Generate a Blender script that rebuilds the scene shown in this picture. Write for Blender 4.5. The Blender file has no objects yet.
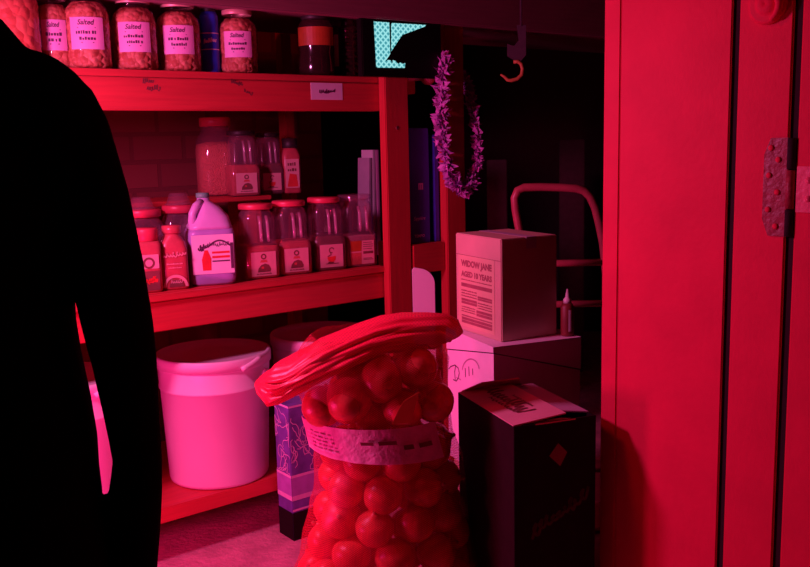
import bpy, bmesh, math, random
from mathutils import Vector, Matrix, noise

# ------------------------------------------------------------------ camera, light, exposure
FPX, W, H = 910.0, 810.0, 567.0
PITCH, ROLL, EYE = math.radians(8.8), math.radians(1.36), 1.2
_R0, _U0 = Vector((1, 0, 0)), Vector((0, math.sin(PITCH), math.cos(PITCH)))
FWD = Vector((0, math.cos(PITCH), -math.sin(PITCH)))
RGT = _R0 * math.cos(ROLL) - _U0 * math.sin(ROLL)
UPV = _U0 * math.cos(ROLL) + _R0 * math.sin(ROLL)
CAMP = Vector((0, 0, EYE))
scene = bpy.context.scene
COL = scene.collection
cam_data = bpy.data.cameras.new('camera')
cam_data.sensor_width = 36.0
cam_data.lens = 36.0 * FPX / W
cam_data.clip_start = 0.02
cam = bpy.data.objects.new('camera', cam_data)
COL.objects.link(cam)
_m = Matrix((RGT, UPV, -FWD)).transposed().to_4x4()
_m.translation = CAMP
cam.matrix_world = _m
scene.camera = cam

world = bpy.data.worlds.new('world')
scene.world = world
world.use_nodes = True
world.node_tree.nodes['Background'].inputs[0].default_value = (0.9, 0.03, 0.12, 1)
world.node_tree.nodes['Background'].inputs[1].default_value = 0.004


def area(name, loc, target, size, power, color, size_y=None):
    d = bpy.data.lights.new(name, 'AREA')
    d.shape = 'RECTANGLE'
    d.size, d.size_y = size, size_y or size
    d.energy, d.color = power, color
    o = bpy.data.objects.new(name, d)
    COL.objects.link(o)
    o.location = loc
    o.rotation_euler = (Vector(target) - Vector(loc)).to_track_quat('-Z', 'Y').to_euler()
    return o


area('pink_party_lamp', (-0.97, 1.84, 1.36), (0.0, 2.4, 0.85), 0.14, 13.5, (1.0, 0.165, 0.54))
area('magenta_floor_lamp', (-0.92, 1.70, 0.42), (-0.55, 2.6, 0.45), 0.16, 8.5, (1.0, 0.022, 0.24))
area('red_ceiling_lamp', (-1.20, 1.62, 2.25), (0.1, 2.2, 1.0), 0.3, 6.5, (1.0, 0.010, 0.04))
scene.view_settings.view_transform = 'Standard'
scene.view_settings.look = 'None'
scene.view_settings.gamma = 1
scene.view_settings.use_curve_mapping = False
scene.view_settings.exposure = 0.0


# ------------------------------------------------------------------ view helpers: where a sight line meets a real plane
def ray(px, py):
    return FWD + RGT * ((px - W / 2) / FPX) - UPV * ((py - H / 2) / FPX)


def hit(px, py, p0, n):
    d = ray(px, py)
    n = Vector(n)
    return CAMP + d * ((Vector(p0) - CAMP).dot(n) / d.dot(n))


def at_z(px, py, z):
    return hit(px, py, (0, 0, z), (0, 0, 1))


def at_y(px, py, y):
    return hit(px, py, (0, y, 0), (0, 1, 0))


# ------------------------------------------------------------------ materials
def new_mat(name):
    m = bpy.data.materials.new(name)
    m.use_nodes = True
    nt = m.node_tree
    return m, nt, nt.nodes['Principled BSDF'], nt.nodes['Material Output']


def mat(name, col, rough=0.5, metal=0.0, var=0.12, scale=30.0, bump=0.0, bscale=60.0, spec=0.5, sub=0.0, stretch=None):
    m, nt, b, out = new_mat(name)
    N, L = nt.nodes, nt.links
    tc = N.new('ShaderNodeTexCoord')
    src = tc.outputs['Object']
    if stretch:
        mp = N.new('ShaderNodeMapping')
        mp.inputs['Scale'].default_value = stretch
        L.new(src, mp.inputs['Vector'])
        src = mp.outputs['Vector']
    nz = N.new('ShaderNodeTexNoise')
    nz.inputs['Scale'].default_value = scale
    nz.inputs['Detail'].default_value = 4
    L.new(src, nz.inputs['Vector'])
    rp = N.new('ShaderNodeValToRGB')
    rp.color_ramp.elements[0].position = 0.3
    rp.color_ramp.elements[1].position = 0.7
    rp.color_ramp.elements[0].color = (*[max(0, c * (1 - var)) for c in col], 1)
    rp.color_ramp.elements[1].color = (*[min(1, c * (1 + var)) for c in col], 1)
    L.new(nz.outputs['Fac'], rp.inputs['Fac'])
    L.new(rp.outputs['Color'], b.inputs['Base Color'])
    b.inputs['Roughness'].default_value = rough
    b.inputs['Metallic'].default_value = metal
    b.inputs['Specular IOR Level'].default_value = spec
    if sub:
        b.inputs['Subsurface Weight'].default_value = sub
        b.inputs['Subsurface Radius'].default_value = (0.02, 0.01, 0.01)
    if bump:
        n2 = N.new('ShaderNodeTexNoise')
        n2.inputs['Scale'].default_value = bscale
        n2.inputs['Detail'].default_value = 5
        L.new(src, n2.inputs['Vector'])
        bp = N.new('ShaderNodeBump')
        bp.inputs['Strength'].default_value = bump
        bp.inputs['Distance'].default_value = 0.01
        L.new(n2.outputs['Fac'], bp.inputs['Height'])
        L.new(bp.outputs['Normal'], b.inputs['Normal'])
    return m


def clear_mat(name, tint, refl=0.5, rough=0.06, milky=0.0, milk=(0.8, 0.8, 0.8)):
    """thin clear plastic or glass: see-through with a Fresnel gloss"""
    m, nt, b, out = new_mat(name)
    N, L = nt.nodes, nt.links
    tr = N.new('ShaderNodeBsdfTransparent')
    tr.inputs['Color'].default_value = (*tint, 1)
    gl = N.new('ShaderNodeBsdfGlossy')
    gl.inputs['Roughness'].default_value = rough
    gl.inputs['Color'].default_value = (refl, refl, refl, 1)
    lw = N.new('ShaderNodeLayerWeight')
    lw.inputs['Blend'].default_value = 0.5
    pw = N.new('ShaderNodeMath')
    pw.operation = 'POWER'
    pw.inputs[1].default_value = 4.0
    L.new(lw.outputs['Facing'], pw.inputs[0])
    mr = N.new('ShaderNodeMapRange')
    mr.inputs['To Min'].default_value = 0.08
    mr.inputs['To Max'].default_value = 0.5
    L.new(pw.outputs[0], mr.inputs['Value'])
    mx = N.new('ShaderNodeMixShader')
    L.new(mr.outputs[0], mx.inputs[0])
    base = tr.outputs[0]
    if milky:
        df = N.new('ShaderNodeBsdfDiffuse')
        df.inputs['Color'].default_value = (*milk, 1)
        m2 = N.new('ShaderNodeMixShader')
        m2.inputs[0].default_value = milky
        L.new(base, m2.inputs[1])
        L.new(df.outputs[0], m2.inputs[2])
        base = m2.outputs[0]
    L.new(base, mx.inputs[1])
    L.new(gl.outputs[0], mx.inputs[2])
    L.new(mx.outputs[0], out.inputs['Surface'])
    return m


def chunk_mat(name, c1, c2, scale=90.0):
    m, nt, b, out = new_mat(name)
    N, L = nt.nodes, nt.links
    tc = N.new('ShaderNodeTexCoord')
    vo = N.new('ShaderNodeTexVoronoi')
    vo.inputs['Scale'].default_value = scale
    L.new(tc.outputs['Object'], vo.inputs['Vector'])
    sp = N.new('ShaderNodeSeparateColor')
    L.new(vo.outputs['Color'], sp.inputs[0])
    rp = N.new('ShaderNodeValToRGB')
    rp.color_ramp.elements[0].color = (*c1, 1)
    rp.color_ramp.elements[1].color = (*c2, 1)
    L.new(sp.outputs[0], rp.inputs['Fac'])
    L.new(rp.outputs['Color'], b.inputs['Base Color'])
    b.inputs['Roughness'].default_value = 0.55
    bp = N.new('ShaderNodeBump')
    bp.inputs['Strength'].default_value = 0.8
    bp.inputs['Distance'].default_value = 0.006
    bp.invert = True
    L.new(vo.outputs['Distance'], bp.inputs['Height'])
    L.new(bp.outputs['Normal'], b.inputs['Normal'])
    return m


def wood_mat(name, col, rough=0.55, axis=(2, 30, 30), var=0.1):
    return mat(name, col, rough, var=var, scale=3.0, bump=0.05, bscale=4.0, stretch=axis)


def net_mat(name, col, fine=130.0, cover=(0.42, 0.9)):
    """woven plastic netting: red strands with see-through holes"""
    m, nt, b, out = new_mat(name)
    N, L = nt.nodes, nt.links
    tc = N.new('ShaderNodeTexCoord')
    mxs = []
    for ang in (0.6, -0.6):
        mp = N.new('ShaderNodeMapping')
        mp.inputs['Rotation'].default_value = (0, ang, 0)
        L.new(tc.outputs['Object'], mp.inputs['Vector'])
        wv = N.new('ShaderNodeTexWave')
        wv.bands_direction = 'Z'
        wv.inputs['Scale'].default_value = fine / 3.0
        wv.inputs['Distortion'].default_value = 1.2
        wv.inputs['Detail Scale'].default_value = 0.3
        L.new(mp.outputs['Vector'], wv.inputs['Vector'])
        mxs.append(wv.outputs['Fac'])
    mm = N.new('ShaderNodeMath')
    mm.operation = 'MAXIMUM'
    L.new(mxs[0], mm.inputs[0])
    L.new(mxs[1], mm.inputs[1])
    mr = N.new('ShaderNodeMapRange')
    mr.inputs['From Min'].default_value = 0.55
    mr.inputs['From Max'].default_value = 0.95
    mr.inputs['To Min'].default_value = cover[0]
    mr.inputs['To Max'].default_value = cover[1]
    L.new(mm.outputs[0], mr.inputs['Value'])
    b.inputs['Base Color'].default_value = (*col, 1)
    b.inputs['Roughness'].default_value = 0.38
    L.new(mr.outputs[0], b.inputs['Alpha'])
    return m


def emit_mat(name, col, strength):
    m, nt, b, out = new_mat(name)
    N, L = nt.nodes, nt.links
    tc = N.new('ShaderNodeTexCoord')
    facs = []
    for ang in (0.75, -0.75):
        mp = N.new('ShaderNodeMapping')
        mp.inputs['Rotation'].default_value = (0, ang, 0)
        L.new(tc.outputs['Object'], mp.inputs['Vector'])
        wv = N.new('ShaderNodeTexWave')
        wv.bands_direction = 'Z'
        wv.inputs['Scale'].default_value = 23
        L.new(mp.outputs['Vector'], wv.inputs['Vector'])
        facs.append(wv.outputs['Fac'])
    mm = N.new('ShaderNodeMath')
    mm.operation = 'MAXIMUM'
    L.new(facs[0], mm.inputs[0])
    L.new(facs[1], mm.inputs[1])
    rp = N.new('ShaderNodeValToRGB')
    rp.color_ramp.elements[0].color = (0.05, 0.32, 0.38, 1)
    rp.color_ramp.elements[0].position = 0.45
    rp.color_ramp.elements[1].color = (*col, 1)
    rp.color_ramp.elements[1].position = 0.9
    L.new(mm.outputs[0], rp.inputs['Fac'])
    b.inputs['Base Color'].default_value = (0, 0, 0, 1)
    L.new(rp.outputs['Color'], b.inputs['Emission Color'])
    b.inputs['Emission Strength'].default_value = strength
    return m


def brick_mat(name, c1, c2, mortar):
    m, nt, b, out = new_mat(name)
    N, L = nt.nodes, nt.links
    tc = N.new('ShaderNodeTexCoord')
    mp = N.new('ShaderNodeMapping')
    mp.inputs['Rotation'].default_value = (math.radians(90), 0, 0)
    L.new(tc.outputs['Object'], mp.inputs['Vector'])
    br = N.new('ShaderNodeTexBrick')
    br.inputs['Color1'].default_value = (*c1, 1)
    br.inputs['Color2'].default_value = (*c2, 1)
    br.inputs['Mortar'].default_value = (*mortar, 1)
    br.inputs['Scale'].default_value = 2.6
    br.inputs['Mortar Size'].default_value = 0.02
    L.new(mp.outputs['Vector'], br.inputs['Vector'])
    L.new(br.outputs['Color'], b.inputs['Base Color'])
    b.inputs['Roughness'].default_value = 0.8
    bp = N.new('ShaderNodeBump')
    bp.inputs['Strength'].default_value = 0.6
    bp.inputs['Distance'].default_value = 0.01
    bp.invert = True
    L.new(br.outputs['Fac'], bp.inputs['Height'])
    L.new(bp.outputs['Normal'], b.inputs['Normal'])
    return m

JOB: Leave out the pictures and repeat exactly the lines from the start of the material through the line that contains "from mathutils import Vector, Matrix, noise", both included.

TASK ANSWER:
Generate a Blender script that rebuilds the scene shown in this picture. Write for Blender 4.5. The Blender file has no objects yet.
import bpy, bmesh, math, random
from mathutils import Vector, Matrix, noise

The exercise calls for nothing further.